- _Set exercise_
Tell how many lines in the data below include the word "that". The answer is the number only.

- _Supplied material_
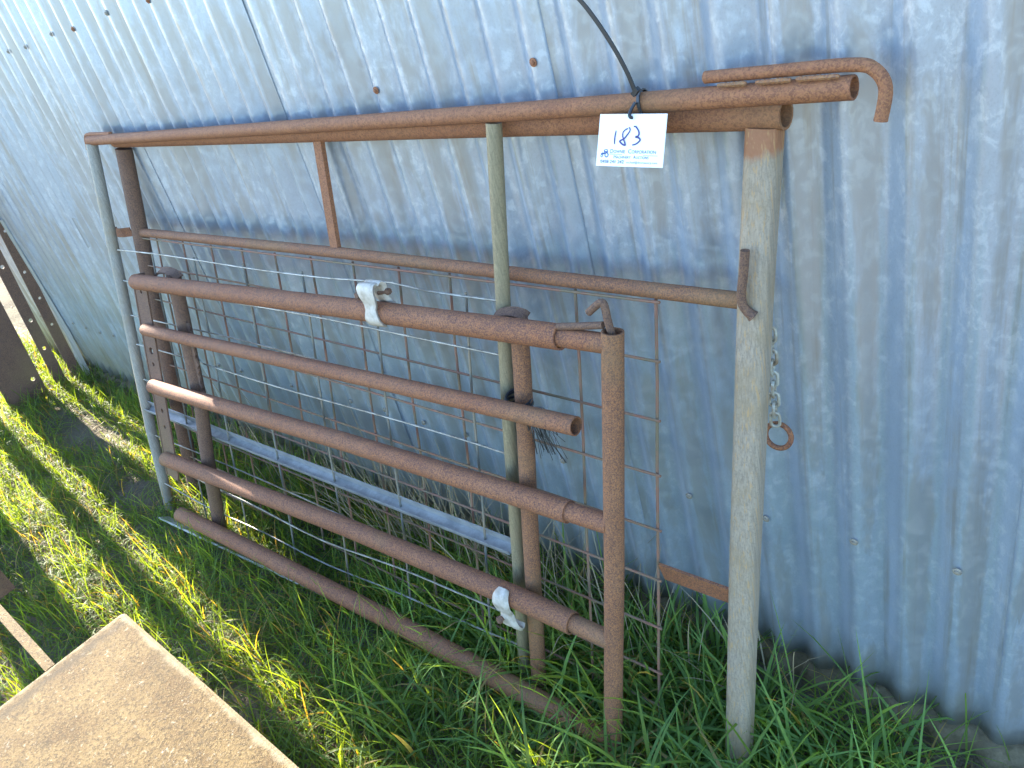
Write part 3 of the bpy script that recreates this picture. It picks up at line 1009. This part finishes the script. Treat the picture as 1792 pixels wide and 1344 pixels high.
# ------------------------------------------------------------------ perforated uprights at the far left
yp = thing("yard_panel", "rusty panel of perforated steel uprights standing on edge against the wall at far left", "panel", (-4.05, -0.5, -0.09))
ups = [(-0.058, -0.105, 1.62, [(.0, .30), (.004, .43), (-.004, .56), (.0, .75), (0, 1.0)], .0065),
       (-0.133, -0.182, 1.60, [(.0, .22), (.003, .36), (.0, .62), (0, .9), (0, 1.2)], .0085),
       (-0.228, -0.400, 1.62, [(.055, .12), (.04, .50), (-.05, .8), (.03, 1.1)], .0100),
       (-0.462, -0.535, 1.55, [(.0, .2), (.0, .6), (0, 1.0)], .0100),
       (-0.665, -0.860, 0.96, [(.0, .3), (.03, .6)], .0100),
       (-0.905, -1.160, 0.98, [(.0, .3), (.03, .6)], .0100)]
lean = 0.08
for (ya, yb, h, hl, hr) in ups:
    wd = abs(yb - ya)
    yc = (ya + yb) / 2
    v, f = extruded([(-wd / 2, 0), (wd / 2, 0), (wd / 2, h), (-wd / 2, h)], [(a, c, hr) for a, c in hl], 0.006)
    b = MB()
    b.add([(-4.05 + p[2], yc + p[0] + lean * p[1], -0.12 + p[1]) for p in v], f)
    b.build("upright", M_RUST_D, yp, smooth=False)
b = MB()
b.add(*bar((-4.08, -0.06, -0.125), (-4.08, -1.16, -0.135), 0.03, 0.006, (0, 0, 1)))
b.build("crossbar", M_RUST_D, yp, smooth=False)
b = MB()
b.add(*bar((-4.10, 0.05, 1.42), (-4.10, -0.42, 1.40), 0.05, 0.006, (0, 0, 1)))
b.build("crossbar", M_RUST_D, yp, smooth=False)
b = MB()
b.add(*bar((-4.10, -0.40, 0.79), (-4.10, -1.10, 0.78), 0.05, 0.006, (0, 0, 1)))
b.build("crossbar", M_RUST_D, yp, smooth=False)
# weathered board wedged behind the first upright
bd = thing("timber_batten", "pale weathered batten upright between the wall and the rusty perforated panel", "batten", (-4.06, -0.03, -0.1))
b = MB()
for i in range(15):
    h = 0.80 * i / 14
    j = 0.002 * math.sin(i * 2.3) + 0.0015 * math.sin(i * 5.1)
    y0_, y1_ = -0.028 + lean * h * .9, -0.052 + lean * h * .9 + j
    y0_ = min(y0_, -0.011); y1_ = min(y1_, -0.020)
    z = -0.12 + h
    b.v += [(-4.03, y0_, z), (-4.03, y1_, z), (-4.048, y1_, z), (-4.048, y0_, z)]
for i in range(14):
    for j in range(4):
        b.f.append((i * 4 + j, i * 4 + (j + 1) % 4, i * 4 + 4 + (j + 1) % 4, i * 4 + 4 + j))
b.f += [(0, 1, 2, 3), (59, 58, 57, 56)]
t = NT("weathered timber")
gr = t.noise(6, 5, 0.65, (30, 30, 1.2))
M_TIMBER = t.set(t.mix(t.ramp(gr, [(0.3, 0.0), (0.7, 1.0)]), (0.36, 0.31, 0.24), (0.52, 0.47, 0.38)), 0.85, 0.0, gr, 0.5, 0.002)
b.build("board", M_TIMBER, bd, smooth=False)

# ------------------------------------------------------------------ sunlit plate, lower left
ZP = 0.35
pl = thing("steel_plate_stand", "sunlit sandy rusted steel plate on low legs with a square bar welded to its edge", "plate", (-1.25, -1.05, -0.03))
x0, x1, y0, y1 = -1.581, -0.93, -1.50, -0.777
R_ = 0.012
def rrect(x0, x1, y0, y1, r, n=5):
    out = []
    for (cx, cy, a0) in ((x1 - r, y1 - r, 0), (x0 + r, y1 - r, 90), (x0 + r, y0 + r, 180), (x1 - r, y0 + r, 270)):
        for i in range(n + 1):
            a = math.radians(a0 + 90 * i / n)
            out.append((cx + r * math.cos(a), cy + r * math.sin(a)))
    return out
ol = rrect(x0, x1, y0, y1, R_)
il = rrect(x0 + .006, x1 - .006, y0 + .006, y1 - .006, R_)
n = len(ol)
# top with slight dishing
gx = np.linspace(x0 + .006, x1 - .006, 30); 
V = [(a, c, ZP - 0.05) for a, c in ol] + [(a, c, ZP - 0.004) for a, c in ol] + [(a, c, ZP) for a, c in il]
F = [(i, (i + 1) % n, n + (i + 1) % n, n + i) for i in range(n)] + [(n + i, n + (i + 1) % n, 2 * n + (i + 1) % n, 2 * n + i) for i in range(n)]
F += [tuple(2 * n + i for i in range(n)), tuple(range(n))[::-1]]
build("plate_top", V, F, M_PLATE, pl, smooth=False)
b = MB()
b.add(*bar((-1.5795, -0.9355, ZP - 0.010), (-2.102, -0.9395, ZP - 0.010), 0.020, 0.018, (0, 1, 0)))
b.build("square_bar", M_PBAR, pl, smooth=False)
for (a, c) in ((x0 + .04, y1 - .04), (x1 - .04, y1 - .04), (x0 + .04, y0 + .04), (x1 - .04, y0 + .04)):
    b = MB()
    b.add(*bar((a, c, ZP - 0.052), (a, c, float(ground_z(a, c)) - 0.02), 0.04, 0.04, (1, 0, 0)))
    b.build("leg", M_RUST_D, pl, smooth=False)
# end plate that the square bar runs into
b = MB()
for xx_ in (-2.100, -2.110):
    b.v += [(xx_, -0.878, 0.246), (xx_, -0.884, 0.40), (xx_, -1.30, 0.42), (xx_, -1.30, 0.222)]
b.f = [(0, 1, 2, 3), (7, 6, 5, 4)] + [(i, (i + 1) % 4, 4 + (i + 1) % 4, 4 + i) for i in range(4)]
b.build("end_plate", M_RUST_D, pl, smooth=False)
b = MB()
b.add(*bar((-2.125, -1.22, 0.36), (-2.125, -1.22, float(ground_z(-2.125, -1.22)) - 0.02), 0.04, 0.03, (0, 1, 0)))
b.build("leg", M_RUST_D, pl, smooth=False)

# ------------------------------------------------------------------ grass
def blades(name, mat, x, y, h, wd, az, bend, col, seg=5, twist=0.6, base_up=None, zoff=0.0):
    n = len(x)
    z0 = ground_z(x, y) - 0.004 + zoff
    t = np.linspace(0, 1, seg + 1)
    dx, dy = np.cos(az), np.sin(az)
    # curve: starts leaning, then droops
    e0 = np.clip(1.45 - bend * 0.55, 0.3, 1.5)             # initial elevation
    px = np.zeros((n, seg + 1)); pz = np.zeros((n, seg + 1))
    el = e0.copy()
    for i in range(1, seg + 1):
        px[:, i] = px[:, i - 1] + np.cos(el) * h / seg
        pz[:, i] = pz[:, i - 1] + np.sin(el) * h / seg
        el = el - bend * 1.5 / seg * (0.5 + 1.2 * i / seg)
    wv = np.array([0.75, 1.0, 0.95, 0.8, 0.5, 0.0]) if seg == 5 else np.concatenate([np.linspace(0.8, 0.5, seg), [0.0]])
    tw = az[:, None] + np.pi / 2 + twist * (rng.random(n)[:, None] - 0.5) * 2 + (rng.random(n)[:, None] - .5) * t[None] * 1.5
    cx = x[:, None] + px * dx[:, None]; cy = y[:, None] + px * dy[:, None]; cz = z0[:, None] + pz
    cz = np.maximum(cz, z0[:, None] + 0.003)
    hwid = wd[:, None] * wv[None] / 2
    ox = np.cos(tw) * hwid; oy = np.sin(tw) * hwid
    V = np.empty((n, 2 * seg + 1, 3), np.float32)
    V[:, 0:2 * seg:2, 0] = (cx - ox)[:, :seg]; V[:, 1:2 * seg:2, 0] = (cx + ox)[:, :seg]
    V[:, 0:2 * seg:2, 1] = (cy - oy)[:, :seg]; V[:, 1:2 * seg:2, 1] = (cy + oy)[:, :seg]
    V[:, 0:2 * seg:2, 2] = cz[:, :seg]; V[:, 1:2 * seg:2, 2] = cz[:, :seg] + 0.0
    V[:, 2 * seg, 0] = cx[:, seg]; V[:, 2 * seg, 1] = cy[:, seg]; V[:, 2 * seg, 2] = cz[:, seg]
    nv = 2 * seg + 1
    tri = []
    for i in range(seg - 1):
        tri += [(2 * i, 2 * i + 1, 2 * i + 3), (2 * i, 2 * i + 3, 2 * i + 2)]
    tri.append((2 * seg - 2, 2 * seg - 1, 2 * seg))
    tri = np.array(tri)
    T = (tri[None] + (np.arange(n) * nv)[:, None, None]).reshape(-1, 3)
    me = bpy.data.meshes.new(name)
    me.vertices.add(n * nv)
    me.vertices.foreach_set("co", V.ravel())
    me.loops.add(T.size)
    me.loops.foreach_set("vertex_index", T.ravel().astype(np.int32))
    me.polygons.add(len(T))
    me.polygons.foreach_set("loop_start", np.arange(0, T.size, 3, dtype=np.int32))
    me.polygons.foreach_set("use_smooth", np.ones(len(T), bool))
    at = me.color_attributes.new("tint", 'FLOAT_COLOR', 'POINT')
    c4 = np.ones((n, nv, 4), np.float32)
    c4[:, :, :3] = col[:, None, :]
    # tips a little paler than the base of the leaf
    tp = np.concatenate([np.repeat(t[:seg], 2), [1.0]])
    c4[:, :, :3] *= (0.8 + 0.35 * tp)[None, :, None]
    at.data.foreach_set("color", c4.ravel())
    me.update(calc_edges=True)
    me.validate()
    me.materials.append(mat)
    o = link(bpy.data.objects.new(name, me))
    o['kind'] = 'stuff'
    return o

def dens(x, y):
    """0..1 how thickly the grass stands"""
    d = 0.45 + 1.3 * vnoise(x, y, 5.0, 21) * (0.5 + vnoise(x, y, 13.0, 22))
    # bare earth
    def hole(cx, cy, rx, ry):
        return np.clip(((x - cx) / rx) ** 2 + ((y - cy) / ry) ** 2, 0, 1) ** 1.5
    d = d * hole(-3.45, -0.30, 0.50, 0.13) * hole(-2.72, -0.40, 0.24, 0.09)
    d = d * hole(-2.0, -0.80, 0.22, 0.10) * hole(-1.55, -0.68, 0.13, 0.05)
    right = np.clip((x + 0.72) / 0.2, 0, 1) * np.clip((y + 0.10 - 0.11 * np.clip((x + .5) / .4, -1, 1) + 0.04 * vnoise(x, y, 12, 4)) / 0.03, 0, 1)
    d = d * (1 - 0.97 * right)
    r2 = np.clip((x + 0.33) / 0.1, 0, 1)
    d = d * (1 - 0.9 * r2 * np.clip((y + 0.2) / 0.1, 0.3, 1))
    return np.clip(d, 0, 1)

def scatter(n, xa, xb, ya, yb, fn):
    x = rng.uniform(xa, xb, n * 3); y = rng.uniform(ya, yb, n * 3)
    k = rng.random(n * 3) < fn(x, y)
    x, y = x[k][:n], y[k][:n]
    return x, y

def greens(n, x, y, base, var=0.25, yel=0.12):
    c = np.array(base)[None] * (1 + var * (rng.random((n, 1)) * 2 - 1))
    patch = vnoise(x, y, 4.0, 41)[:, None]
    c = c * (0.75 + 0.5 * patch)
    k = rng.random(n) < yel
    c[k] = np.array([0.26, 0.21, 0.09])[None] * (0.6 + 0.6 * rng.random((k.sum(), 1)))
    return c

# short lawn grass over the whole strip
x, y = scatter(76000, -5.2, 0.2, -1.9, -0.015, lambda a, c: dens(a, c))
n = len(x)
tall = np.clip(np.exp(-((x + 1.35) / 1.0) ** 2) * np.exp(-((y + 0.2) / 0.25) ** 2), 0, 1)
h = rng.uniform(0.055, 0.15, n) * (0.75 + 0.6 * vnoise(x, y, 4, 8)) + 0.08 * tall * rng.random(n)
blades("grass", M_GRASS, x, y, h, rng.uniform(0.0016, 0.0038, n), rng.uniform(0, 2 * np.pi, n), rng.uniform(0.2, 1.9, n), greens(n, x, y, (0.10, 0.175, 0.04)))
# long broad blades among the gate feet and by the right post
def dlong(a, c):
    g = np.exp(-((a + 0.85) / 0.62) ** 2) * np.exp(-((c + 0.27) / 0.17) ** 2)
    g2 = 0.75 * np.exp(-((a + 0.52) / 0.22) ** 2) * np.exp(-((c + 0.20) / 0.12) ** 2)
    g3 = 0.35 * np.exp(-((a + 1.9) / 0.5) ** 2) * np.exp(-((c + 0.2) / 0.14) ** 2)
    g4 = 0.5 * np.exp(-((a + 3.35) / 0.5) ** 2) * np.exp(-((c + 0.12) / 0.10) ** 2)
    g5 = 0.35 * np.exp(-((a + 1.15) / 0.35) ** 2) * np.exp(-((c + 0.50) / 0.15) ** 2)
    front = 1 - 0.72 * np.exp(-((a + 0.98) / 0.36) ** 2) * np.exp(-((c + 0.40) / 0.085) ** 2)
    return np.clip(g + g2 + g3 + g4 + g5, 0, 1) * front * np.clip(dens(a, c) * 1.6, 0, 1)
x, y = scatter(4300, -4.2, -0.15, -0.75, -0.02, dlong)
n = len(x)
near = np.clip((x + 2.2) / 1.2, 0.35, 1)
h = rng.uniform(0.11, 0.30, n) * near
blades("grass", M_GRASS, x, y, h, rng.uniform(0.0032, 0.0082, n) * near, rng.uniform(0, 2 * np.pi, n), rng.uniform(0.15, 1.5, n), greens(n, x, y, (0.125, 0.225, 0.075), 0.35, 0.06))
# dead stalks against the wall behind the mesh
def dst(a, c):
    return np.clip(np.exp(-((a + 1.45) / 0.33) ** 2) * np.exp(-((c + 0.10) / 0.06) ** 2) + 0.25 * np.exp(-((a + 0.95) / 0.4) ** 2) * np.exp(-((c + 0.12) / 0.07) ** 2) + 0.12 * np.exp(-((a + 2.1) / 0.5) ** 2) * np.exp(-((c + 0.10) / 0.06) ** 2), 0, 1)
x, y = scatter(620, -2.7, -0.45, -0.22, -0.02, dst)
n = len(x)
h = rng.uniform(0.15, 0.42, n)
col = np.array([0.42, 0.34, 0.22])[None] * (0.6 + 0.6 * rng.random((n, 1)))
blades("dry_grass", M_STRAW, x, y, h, rng.uniform(0.0016, 0.0036, n), rng.uniform(0, 2 * np.pi, n), rng.uniform(0.02, 0.55, n), col)
# straw litter lying about
x, y = scatter(1900, -4.5, -0.1, -1.3, -0.015, lambda a, c: np.clip(0.25 + 0.75 * np.exp(-((a + 0.4) / 0.3) ** 2) * np.exp(-((c + 0.07) / 0.08) ** 2) + 0.5 * np.exp(-((a + 3.3) / 0.5) ** 2) * np.exp(-((c + 0.32) / 0.15) ** 2), 0, 1))
n = len(x)
col = np.array([0.31, 0.23, 0.11])[None] * (0.25 + 0.55 * rng.random((n, 1)))
blades("straw_litter", M_STRAW, x, y, rng.uniform(0.03, 0.10, n), rng.uniform(0.0012, 0.003, n), rng.uniform(0, 2 * np.pi, n), rng.uniform(1.75, 2.0, n), col, zoff=0.006)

- _Full answer_
2